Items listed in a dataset

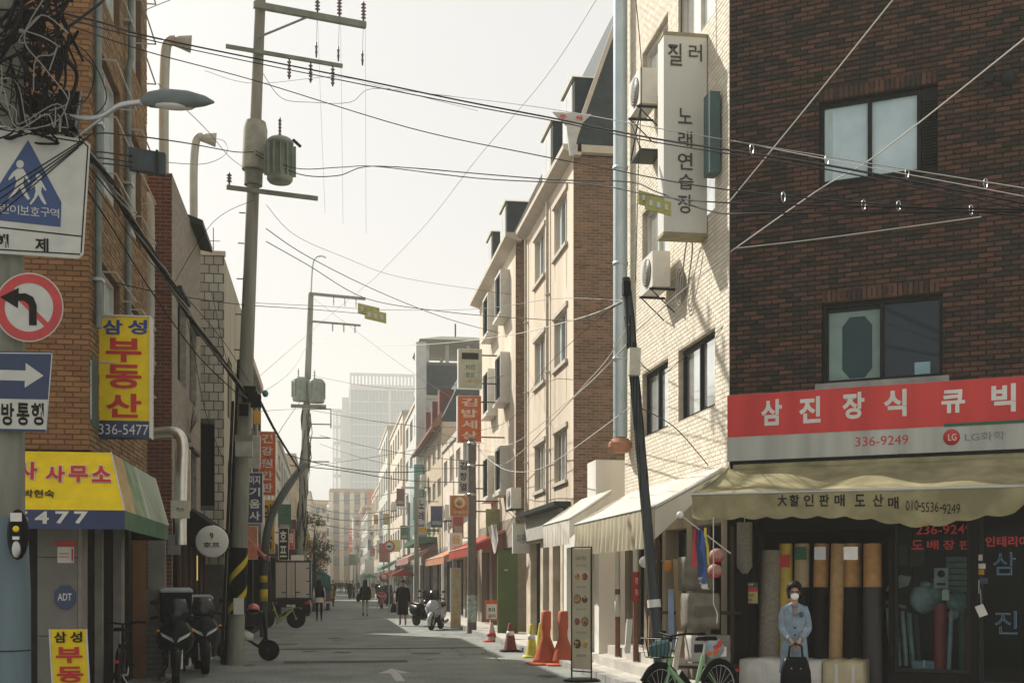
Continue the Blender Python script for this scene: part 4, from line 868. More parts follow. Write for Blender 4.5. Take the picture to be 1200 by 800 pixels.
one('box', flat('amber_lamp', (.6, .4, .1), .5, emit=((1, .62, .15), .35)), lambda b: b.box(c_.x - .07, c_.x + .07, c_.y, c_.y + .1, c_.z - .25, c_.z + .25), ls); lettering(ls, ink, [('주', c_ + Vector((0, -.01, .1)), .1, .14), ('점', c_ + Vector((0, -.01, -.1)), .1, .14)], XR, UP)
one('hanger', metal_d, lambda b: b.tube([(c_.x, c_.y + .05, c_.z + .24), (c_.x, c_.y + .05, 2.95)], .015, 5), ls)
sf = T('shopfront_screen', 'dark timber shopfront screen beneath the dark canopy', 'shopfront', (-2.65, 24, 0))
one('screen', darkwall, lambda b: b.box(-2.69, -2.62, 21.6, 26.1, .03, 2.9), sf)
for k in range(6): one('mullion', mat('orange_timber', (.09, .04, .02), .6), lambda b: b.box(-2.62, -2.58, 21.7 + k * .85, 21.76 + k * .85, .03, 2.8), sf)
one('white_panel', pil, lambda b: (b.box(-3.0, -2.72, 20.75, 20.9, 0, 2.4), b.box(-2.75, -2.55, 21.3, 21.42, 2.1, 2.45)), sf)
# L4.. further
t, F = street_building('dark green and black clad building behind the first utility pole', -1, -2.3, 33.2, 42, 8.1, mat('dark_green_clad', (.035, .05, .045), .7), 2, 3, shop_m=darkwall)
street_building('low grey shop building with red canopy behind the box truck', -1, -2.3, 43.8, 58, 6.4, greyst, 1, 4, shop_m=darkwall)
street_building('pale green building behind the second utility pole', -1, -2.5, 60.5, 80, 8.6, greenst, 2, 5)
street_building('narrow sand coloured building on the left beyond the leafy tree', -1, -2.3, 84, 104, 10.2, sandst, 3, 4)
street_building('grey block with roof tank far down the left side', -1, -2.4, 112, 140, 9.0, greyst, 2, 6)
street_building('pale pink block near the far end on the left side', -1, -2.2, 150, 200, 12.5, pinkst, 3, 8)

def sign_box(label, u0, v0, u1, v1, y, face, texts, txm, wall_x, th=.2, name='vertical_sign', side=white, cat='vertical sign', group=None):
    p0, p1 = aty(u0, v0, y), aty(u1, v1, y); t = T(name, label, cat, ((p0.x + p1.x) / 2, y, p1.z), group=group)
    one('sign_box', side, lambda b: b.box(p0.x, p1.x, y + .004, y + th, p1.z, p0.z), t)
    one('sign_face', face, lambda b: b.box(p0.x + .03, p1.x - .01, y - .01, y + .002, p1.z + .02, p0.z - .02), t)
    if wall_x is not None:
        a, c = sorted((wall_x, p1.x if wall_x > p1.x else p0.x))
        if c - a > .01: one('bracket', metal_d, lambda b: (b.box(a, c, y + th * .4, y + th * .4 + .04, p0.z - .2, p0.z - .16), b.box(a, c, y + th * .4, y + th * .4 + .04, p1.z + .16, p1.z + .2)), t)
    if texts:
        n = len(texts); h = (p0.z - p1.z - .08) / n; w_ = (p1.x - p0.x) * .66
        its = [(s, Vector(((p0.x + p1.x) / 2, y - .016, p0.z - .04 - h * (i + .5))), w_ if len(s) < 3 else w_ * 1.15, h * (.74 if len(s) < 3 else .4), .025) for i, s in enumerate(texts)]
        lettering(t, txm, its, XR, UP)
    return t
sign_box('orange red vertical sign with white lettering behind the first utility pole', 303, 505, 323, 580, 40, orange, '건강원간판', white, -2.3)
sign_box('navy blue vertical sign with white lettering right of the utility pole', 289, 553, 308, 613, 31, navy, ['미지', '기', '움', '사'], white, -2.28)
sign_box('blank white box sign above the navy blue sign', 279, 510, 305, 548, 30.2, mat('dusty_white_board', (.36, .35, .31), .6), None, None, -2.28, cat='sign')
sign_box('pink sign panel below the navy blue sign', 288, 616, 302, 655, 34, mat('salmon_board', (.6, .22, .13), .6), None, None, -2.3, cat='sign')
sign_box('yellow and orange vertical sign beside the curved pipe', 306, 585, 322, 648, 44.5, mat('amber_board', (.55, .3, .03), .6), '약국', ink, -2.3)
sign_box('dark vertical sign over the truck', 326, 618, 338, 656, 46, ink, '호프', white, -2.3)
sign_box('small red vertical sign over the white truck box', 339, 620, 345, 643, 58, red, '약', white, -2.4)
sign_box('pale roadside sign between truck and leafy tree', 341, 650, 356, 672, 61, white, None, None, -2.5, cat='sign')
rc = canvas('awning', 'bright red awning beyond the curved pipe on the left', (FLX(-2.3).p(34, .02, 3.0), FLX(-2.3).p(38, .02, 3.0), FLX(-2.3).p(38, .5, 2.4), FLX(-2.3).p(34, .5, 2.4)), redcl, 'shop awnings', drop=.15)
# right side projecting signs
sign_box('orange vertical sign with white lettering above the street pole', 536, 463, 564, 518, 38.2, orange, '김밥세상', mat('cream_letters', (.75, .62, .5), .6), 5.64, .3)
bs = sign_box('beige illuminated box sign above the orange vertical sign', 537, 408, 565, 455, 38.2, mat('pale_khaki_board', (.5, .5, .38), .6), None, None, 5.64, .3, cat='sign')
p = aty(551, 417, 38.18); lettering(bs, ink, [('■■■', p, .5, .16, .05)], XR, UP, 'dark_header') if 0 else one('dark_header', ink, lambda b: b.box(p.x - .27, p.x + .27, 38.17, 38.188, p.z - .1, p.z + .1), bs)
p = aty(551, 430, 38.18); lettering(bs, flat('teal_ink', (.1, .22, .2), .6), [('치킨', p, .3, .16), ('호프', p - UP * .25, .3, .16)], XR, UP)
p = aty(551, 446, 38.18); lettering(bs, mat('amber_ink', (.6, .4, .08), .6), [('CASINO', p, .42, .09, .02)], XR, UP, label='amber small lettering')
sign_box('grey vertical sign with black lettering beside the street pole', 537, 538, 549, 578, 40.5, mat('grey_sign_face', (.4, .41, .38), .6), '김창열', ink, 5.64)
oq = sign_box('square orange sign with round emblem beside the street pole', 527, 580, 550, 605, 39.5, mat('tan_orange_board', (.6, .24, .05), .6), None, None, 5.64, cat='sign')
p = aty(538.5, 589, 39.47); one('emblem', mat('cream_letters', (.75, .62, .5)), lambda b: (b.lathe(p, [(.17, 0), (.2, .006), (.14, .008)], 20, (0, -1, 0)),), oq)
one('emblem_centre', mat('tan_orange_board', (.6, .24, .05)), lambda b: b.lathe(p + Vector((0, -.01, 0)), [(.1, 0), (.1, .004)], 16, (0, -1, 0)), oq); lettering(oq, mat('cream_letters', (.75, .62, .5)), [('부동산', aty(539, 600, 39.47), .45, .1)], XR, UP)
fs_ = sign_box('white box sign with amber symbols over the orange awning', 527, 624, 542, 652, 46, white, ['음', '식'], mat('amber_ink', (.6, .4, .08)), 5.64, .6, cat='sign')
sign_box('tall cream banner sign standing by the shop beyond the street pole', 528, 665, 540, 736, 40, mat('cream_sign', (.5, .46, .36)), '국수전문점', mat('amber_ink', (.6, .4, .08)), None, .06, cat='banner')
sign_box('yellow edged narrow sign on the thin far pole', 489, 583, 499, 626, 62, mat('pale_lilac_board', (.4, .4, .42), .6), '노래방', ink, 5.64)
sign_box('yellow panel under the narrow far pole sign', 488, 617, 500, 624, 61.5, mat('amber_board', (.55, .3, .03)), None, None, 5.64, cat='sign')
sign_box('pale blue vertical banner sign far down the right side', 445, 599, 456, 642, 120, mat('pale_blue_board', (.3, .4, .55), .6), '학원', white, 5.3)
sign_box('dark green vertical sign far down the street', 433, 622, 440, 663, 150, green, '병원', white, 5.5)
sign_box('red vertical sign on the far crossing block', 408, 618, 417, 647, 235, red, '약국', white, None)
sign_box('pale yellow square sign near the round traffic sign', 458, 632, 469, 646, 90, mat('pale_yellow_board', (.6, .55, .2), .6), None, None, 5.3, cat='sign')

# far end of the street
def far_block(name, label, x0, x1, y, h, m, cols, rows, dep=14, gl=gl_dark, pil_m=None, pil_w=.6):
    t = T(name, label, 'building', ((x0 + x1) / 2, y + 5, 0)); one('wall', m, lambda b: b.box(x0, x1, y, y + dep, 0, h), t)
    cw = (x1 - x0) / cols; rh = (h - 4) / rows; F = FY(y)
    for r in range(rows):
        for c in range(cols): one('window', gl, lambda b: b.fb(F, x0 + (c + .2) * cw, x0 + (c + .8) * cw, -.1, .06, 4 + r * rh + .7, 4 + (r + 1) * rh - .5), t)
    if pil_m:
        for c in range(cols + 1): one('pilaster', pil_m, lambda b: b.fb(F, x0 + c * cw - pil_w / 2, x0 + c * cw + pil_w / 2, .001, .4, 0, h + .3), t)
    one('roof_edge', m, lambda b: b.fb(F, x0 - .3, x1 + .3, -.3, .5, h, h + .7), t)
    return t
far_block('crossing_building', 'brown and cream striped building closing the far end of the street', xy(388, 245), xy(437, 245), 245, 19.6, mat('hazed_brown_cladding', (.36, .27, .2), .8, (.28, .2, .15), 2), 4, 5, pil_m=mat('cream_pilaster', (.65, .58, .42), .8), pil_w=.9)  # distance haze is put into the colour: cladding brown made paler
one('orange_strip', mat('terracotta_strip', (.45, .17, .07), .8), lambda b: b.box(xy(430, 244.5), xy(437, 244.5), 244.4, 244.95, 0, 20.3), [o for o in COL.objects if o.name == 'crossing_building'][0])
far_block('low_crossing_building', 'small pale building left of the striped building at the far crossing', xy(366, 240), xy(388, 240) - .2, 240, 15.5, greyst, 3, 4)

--

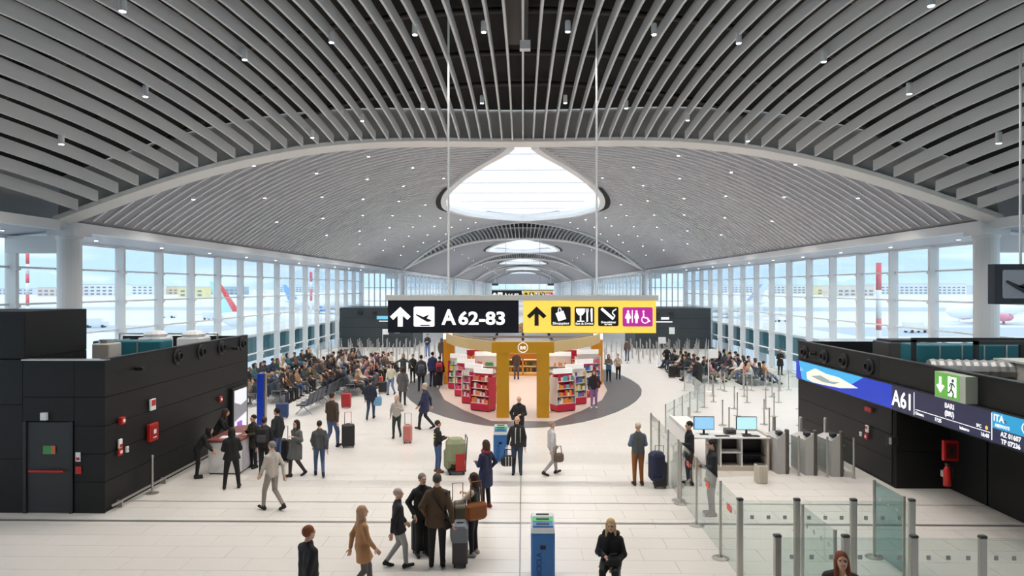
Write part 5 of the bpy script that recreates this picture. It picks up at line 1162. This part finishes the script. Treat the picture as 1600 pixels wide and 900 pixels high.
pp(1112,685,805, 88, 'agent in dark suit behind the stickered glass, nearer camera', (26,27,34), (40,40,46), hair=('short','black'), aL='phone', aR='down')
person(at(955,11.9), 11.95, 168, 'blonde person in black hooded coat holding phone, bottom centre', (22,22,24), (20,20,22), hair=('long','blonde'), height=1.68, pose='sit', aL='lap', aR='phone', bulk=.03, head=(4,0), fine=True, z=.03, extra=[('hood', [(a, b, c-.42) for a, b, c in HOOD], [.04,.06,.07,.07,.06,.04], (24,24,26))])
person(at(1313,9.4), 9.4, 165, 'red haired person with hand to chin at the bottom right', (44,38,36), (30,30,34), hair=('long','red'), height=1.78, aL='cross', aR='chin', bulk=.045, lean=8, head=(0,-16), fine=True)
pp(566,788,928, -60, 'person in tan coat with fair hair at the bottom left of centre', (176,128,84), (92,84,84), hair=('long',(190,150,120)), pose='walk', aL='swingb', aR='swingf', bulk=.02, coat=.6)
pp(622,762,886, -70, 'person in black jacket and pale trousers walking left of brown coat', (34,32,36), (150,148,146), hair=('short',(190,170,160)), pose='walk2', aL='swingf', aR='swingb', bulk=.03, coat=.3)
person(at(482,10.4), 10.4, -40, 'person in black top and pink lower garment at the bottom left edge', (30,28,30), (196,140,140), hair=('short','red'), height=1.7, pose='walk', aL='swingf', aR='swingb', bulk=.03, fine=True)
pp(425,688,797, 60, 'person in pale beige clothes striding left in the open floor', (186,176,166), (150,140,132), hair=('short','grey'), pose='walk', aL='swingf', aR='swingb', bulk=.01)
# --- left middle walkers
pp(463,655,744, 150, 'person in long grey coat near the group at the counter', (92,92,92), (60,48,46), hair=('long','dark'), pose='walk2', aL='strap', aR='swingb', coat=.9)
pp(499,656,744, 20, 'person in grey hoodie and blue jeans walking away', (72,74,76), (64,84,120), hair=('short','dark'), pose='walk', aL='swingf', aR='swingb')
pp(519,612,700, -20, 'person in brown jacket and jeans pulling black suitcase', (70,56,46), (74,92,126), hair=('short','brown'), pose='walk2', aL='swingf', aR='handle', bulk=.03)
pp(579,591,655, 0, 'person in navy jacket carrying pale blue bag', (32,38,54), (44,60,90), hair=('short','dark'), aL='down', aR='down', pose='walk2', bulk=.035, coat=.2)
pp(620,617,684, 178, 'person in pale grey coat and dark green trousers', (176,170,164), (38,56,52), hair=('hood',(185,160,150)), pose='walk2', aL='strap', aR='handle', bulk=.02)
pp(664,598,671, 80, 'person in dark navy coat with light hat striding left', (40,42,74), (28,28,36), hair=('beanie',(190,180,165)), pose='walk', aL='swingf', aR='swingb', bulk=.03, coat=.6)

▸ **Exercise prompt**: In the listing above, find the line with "Continue the Blender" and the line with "street_building('pale pink block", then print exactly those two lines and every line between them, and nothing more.

▸ **Complete output**:
Continue the Blender Python script for this scene: part 4, from line 868. More parts follow. Write for Blender 4.5. Take the picture to be 1200 by 800 pixels.
one('box', flat('amber_lamp', (.6, .4, .1), .5, emit=((1, .62, .15), .35)), lambda b: b.box(c_.x - .07, c_.x + .07, c_.y, c_.y + .1, c_.z - .25, c_.z + .25), ls); lettering(ls, ink, [('주', c_ + Vector((0, -.01, .1)), .1, .14), ('점', c_ + Vector((0, -.01, -.1)), .1, .14)], XR, UP)
one('hanger', metal_d, lambda b: b.tube([(c_.x, c_.y + .05, c_.z + .24), (c_.x, c_.y + .05, 2.95)], .015, 5), ls)
sf = T('shopfront_screen', 'dark timber shopfront screen beneath the dark canopy', 'shopfront', (-2.65, 24, 0))
one('screen', darkwall, lambda b: b.box(-2.69, -2.62, 21.6, 26.1, .03, 2.9), sf)
for k in range(6): one('mullion', mat('orange_timber', (.09, .04, .02), .6), lambda b: b.box(-2.62, -2.58, 21.7 + k * .85, 21.76 + k * .85, .03, 2.8), sf)
one('white_panel', pil, lambda b: (b.box(-3.0, -2.72, 20.75, 20.9, 0, 2.4), b.box(-2.75, -2.55, 21.3, 21.42, 2.1, 2.45)), sf)
# L4.. further
t, F = street_building('dark green and black clad building behind the first utility pole', -1, -2.3, 33.2, 42, 8.1, mat('dark_green_clad', (.035, .05, .045), .7), 2, 3, shop_m=darkwall)
street_building('low grey shop building with red canopy behind the box truck', -1, -2.3, 43.8, 58, 6.4, greyst, 1, 4, shop_m=darkwall)
street_building('pale green building behind the second utility pole', -1, -2.5, 60.5, 80, 8.6, greenst, 2, 5)
street_building('narrow sand coloured building on the left beyond the leafy tree', -1, -2.3, 84, 104, 10.2, sandst, 3, 4)
street_building('grey block with roof tank far down the left side', -1, -2.4, 112, 140, 9.0, greyst, 2, 6)
street_building('pale pink block near the far end on the left side', -1, -2.2, 150, 200, 12.5, pinkst, 3, 8)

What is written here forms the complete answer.